>> BEGIN SOURCE EXCERPT

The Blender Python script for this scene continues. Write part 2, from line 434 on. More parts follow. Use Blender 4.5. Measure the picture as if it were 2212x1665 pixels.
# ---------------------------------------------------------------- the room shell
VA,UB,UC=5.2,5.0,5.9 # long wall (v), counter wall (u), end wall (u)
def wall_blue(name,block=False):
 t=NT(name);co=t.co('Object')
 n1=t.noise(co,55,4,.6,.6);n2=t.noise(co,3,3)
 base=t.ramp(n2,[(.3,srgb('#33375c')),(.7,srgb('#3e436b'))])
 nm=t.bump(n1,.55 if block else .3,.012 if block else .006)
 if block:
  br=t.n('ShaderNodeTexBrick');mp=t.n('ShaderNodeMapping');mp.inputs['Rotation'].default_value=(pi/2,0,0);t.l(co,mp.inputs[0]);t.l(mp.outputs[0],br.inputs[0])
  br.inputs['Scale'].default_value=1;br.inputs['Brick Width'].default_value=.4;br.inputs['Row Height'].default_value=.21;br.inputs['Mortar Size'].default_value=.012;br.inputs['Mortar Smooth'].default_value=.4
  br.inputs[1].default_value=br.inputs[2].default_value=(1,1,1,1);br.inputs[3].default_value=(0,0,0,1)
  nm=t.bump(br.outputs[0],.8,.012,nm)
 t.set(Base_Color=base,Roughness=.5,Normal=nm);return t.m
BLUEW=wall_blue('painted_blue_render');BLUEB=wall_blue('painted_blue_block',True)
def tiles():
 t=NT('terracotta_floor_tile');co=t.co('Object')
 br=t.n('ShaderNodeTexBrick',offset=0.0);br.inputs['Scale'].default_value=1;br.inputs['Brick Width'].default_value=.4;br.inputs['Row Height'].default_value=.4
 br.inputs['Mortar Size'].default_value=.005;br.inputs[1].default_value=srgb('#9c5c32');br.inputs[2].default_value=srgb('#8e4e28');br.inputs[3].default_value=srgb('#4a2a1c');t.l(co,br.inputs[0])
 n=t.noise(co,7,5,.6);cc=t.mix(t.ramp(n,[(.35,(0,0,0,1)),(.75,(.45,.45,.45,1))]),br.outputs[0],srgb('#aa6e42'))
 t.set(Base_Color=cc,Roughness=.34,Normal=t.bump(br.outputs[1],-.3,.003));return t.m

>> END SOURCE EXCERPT

Extract the full listing above without alteration.

The Blender Python script for this scene continues. Write part 2, from line 434 on. More parts follow. Use Blender 4.5. Measure the picture as if it were 2212x1665 pixels.
# ---------------------------------------------------------------- the room shell
VA,UB,UC=5.2,5.0,5.9 # long wall (v), counter wall (u), end wall (u)
def wall_blue(name,block=False):
 t=NT(name);co=t.co('Object')
 n1=t.noise(co,55,4,.6,.6);n2=t.noise(co,3,3)
 base=t.ramp(n2,[(.3,srgb('#33375c')),(.7,srgb('#3e436b'))])
 nm=t.bump(n1,.55 if block else .3,.012 if block else .006)
 if block:
  br=t.n('ShaderNodeTexBrick');mp=t.n('ShaderNodeMapping');mp.inputs['Rotation'].default_value=(pi/2,0,0);t.l(co,mp.inputs[0]);t.l(mp.outputs[0],br.inputs[0])
  br.inputs['Scale'].default_value=1;br.inputs['Brick Width'].default_value=.4;br.inputs['Row Height'].default_value=.21;br.inputs['Mortar Size'].default_value=.012;br.inputs['Mortar Smooth'].default_value=.4
  br.inputs[1].default_value=br.inputs[2].default_value=(1,1,1,1);br.inputs[3].default_value=(0,0,0,1)
  nm=t.bump(br.outputs[0],.8,.012,nm)
 t.set(Base_Color=base,Roughness=.5,Normal=nm);return t.m
BLUEW=wall_blue('painted_blue_render');BLUEB=wall_blue('painted_blue_block',True)
def tiles():
 t=NT('terracotta_floor_tile');co=t.co('Object')
 br=t.n('ShaderNodeTexBrick',offset=0.0);br.inputs['Scale'].default_value=1;br.inputs['Brick Width'].default_value=.4;br.inputs['Row Height'].default_value=.4
 br.inputs['Mortar Size'].default_value=.005;br.inputs[1].default_value=srgb('#9c5c32');br.inputs[2].default_value=srgb('#8e4e28');br.inputs[3].default_value=srgb('#4a2a1c');t.l(co,br.inputs[0])
 n=t.noise(co,7,5,.6);cc=t.mix(t.ramp(n,[(.35,(0,0,0,1)),(.75,(.45,.45,.45,1))]),br.outputs[0],srgb('#aa6e42'))
 t.set(Base_Color=cc,Roughness=.34,Normal=t.bump(br.outputs[1],-.3,.003));return t.m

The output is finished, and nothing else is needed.